There are ways to deal with this, but the one I prefer is avoiding the weight issue naturally. Just don't put the weight on to begin with. And so the swim lessons. I thought I'd get Isabel into a highly aerobic sport, one where she'd burn calories without even realizing it. If she liked swimming, I'd sign her up for one of the year-round swim teams that are so plentiful in this area.

Then came May, and the neighborhood's summer swim team began. Despite those three months of twice weekly lessons, Isabel and Lily lagged behind their teammates at practice. Both were relegated to the last lane (where the weakest swimmers go). The coaches, laconic teenagers, had little incentive to help struggling swimmers get better. On the day before the first meet, when they had the kids race one another and timed it, Isabel came in dead last.

She dreaded the meet, and so did I. I called the assistant coach, and asked if Isabel could be in just two races, her two strongest strokes. But when the heat list arrived, Isabel was in three races, one of them a relay--which means three other kids (and these are not nice kids) would be depending on her to do well in order to get their ribbon.

The meet was like a dark night of the soul. Hot, crowded, very loud. Whistles and horns and screams. Kids pushed through the crowd with "EAT MY BUBBLES" scrawled in Sharpie across their backs. Isabel was sick with stress and worry, and my heart fluttered in vicarious anxiety.

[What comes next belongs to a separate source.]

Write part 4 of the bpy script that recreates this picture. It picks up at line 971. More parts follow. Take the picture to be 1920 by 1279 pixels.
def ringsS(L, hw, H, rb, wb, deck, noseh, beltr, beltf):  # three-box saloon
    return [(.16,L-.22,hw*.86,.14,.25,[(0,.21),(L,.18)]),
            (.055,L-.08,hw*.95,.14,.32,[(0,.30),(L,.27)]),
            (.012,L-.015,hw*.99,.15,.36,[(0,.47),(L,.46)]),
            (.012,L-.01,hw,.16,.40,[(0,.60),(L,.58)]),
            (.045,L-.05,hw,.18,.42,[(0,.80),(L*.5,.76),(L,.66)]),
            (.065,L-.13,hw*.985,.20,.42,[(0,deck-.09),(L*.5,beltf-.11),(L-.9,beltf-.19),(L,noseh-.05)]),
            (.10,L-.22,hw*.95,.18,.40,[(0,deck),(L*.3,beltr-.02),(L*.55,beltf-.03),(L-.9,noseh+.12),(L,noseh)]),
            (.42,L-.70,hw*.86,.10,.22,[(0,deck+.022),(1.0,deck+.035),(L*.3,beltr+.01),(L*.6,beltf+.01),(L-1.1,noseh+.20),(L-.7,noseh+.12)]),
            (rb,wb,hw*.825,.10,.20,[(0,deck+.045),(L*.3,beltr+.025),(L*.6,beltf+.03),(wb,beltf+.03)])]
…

I approached the coach, an unsmiling college girl, and asked if Isabel really had to swim the relay. She brushed me off--"She can do it," she said--and I glared at her, turned away angrily. And then...the four-hour ordeal stretched out before us like an eternity.

Kids swarmed the snack bar, buying Pushup Pops and Airheads and M&Ms and Kit Kats and Ring Pops. There's a tacit acknowledgement from the parents that the candy gorging is part of the swim meet experience. Isabel and Lily's experience, too. I objected, but not out loud. How could I?

Lee arrived late, then didn't want to stay. I fumed at the injustice of that; he fumed at my inability to understand that he'd just worked a full day and commuted home and therefore wasn't up for this brutal exercise.

In the end, the coach was right. Isabel swam all three races adequately. She didn't come close to winning, but her relay team was the B team, so they wouldn't have won anyway. At nine p.m., we dragged ourselves home, with Isabel insisting that she would never swim in another meet again.

At practice yesterday, I sat a few tables over from Paul, the stay-at-home dad to Min and Saree, who are teammates and neighborhood kids. A year ago I'd tried unsuccessfully to plant a friendship there, inviting them for playdates. They are beautiful girls, but cold and unsmiling, even at their young ages. Saree's sport is gymnastics. At the ripe old age of going-on-seven, she executes perfect cartwheels on the grassy entrance to the pool.

The first week of swim team practice, Saree took a liking to Lily. They made a tent together, rolled in the grass. The second week, Saree dropped her for another girl. Every morning since then, Lily watches them make tents across the pool, and then she makes her own tents by herself, next to me.

I overheard a snippet of Paul in a conversation with a friend. "You can't teach competitiveness," he was saying. "They have to have it in them."

I blanched. I began to talk to him in my mind. "You CAN teach compassion and kindness, though," I thought. "And which is more important, really?" He angered me, this man who put his high-achieving, unsmiling girls on the school bus with my sweet, guileless ones.

Our happiness depends upon loving God with all our heart, soul and strength.  It's a matter of mirroring back God's love for us. We are CAPABLE OF MAKING OUR LIVES GREAT, by responding to the already established fact of God's love for us. 

Tonight, another meet. Standing poolside amidst the chaos, hugging Isabel close, I will not feel the love of God. I'll feel short of breath. I'll feel angry, disappointed. I'll fret over my inability to keep the candy count down to two per kid.

Challenging the false notions about what is good and bad in life: The false--not to mention ridiculous--notions at tonight's swim meet? Swimming isn't about health; it's about squashing your opponent. Candy, gobs of it, is quite all right. (So what if Georgia is #2 in the nation for obese children? It's a swim meet!) The louder, the better, always. The later, the better, too. You're weird if you're not enjoying it.

Is a swim meet an opportunity to love God with all our heart, soul and strength? Here's my prayer: Lord, show me tonight how to love you, how to feel your love and mirror it back, in the midst of the hell-writ-small that is tonight's swim meet. I will be looking for you in the chaos.

Now as for Paul, and his girls. Lord, please help me to identify why they bother me. They are not slaying children in Darfur or raping women in the Sudan! This is small, and yet I live out my life in small spaces like my neighborhood, and even the small stuff counts.

If I am focused on your love, on mirroring back your love, then a taskmaster dad and his snooty offspring shouldn't make a difference to me. I am already quite friendly to him and his girls. I can work on meaning it. I will not be happy, and I will not make my life great, by recoiling at the people around me. I can see them in perspective. They are indifferent to me and my girls, but why would it matter when God is deeply interested in us? I will construct my life in such a way that all my choices, all my desires, all my hopes are oriented toward loving him back.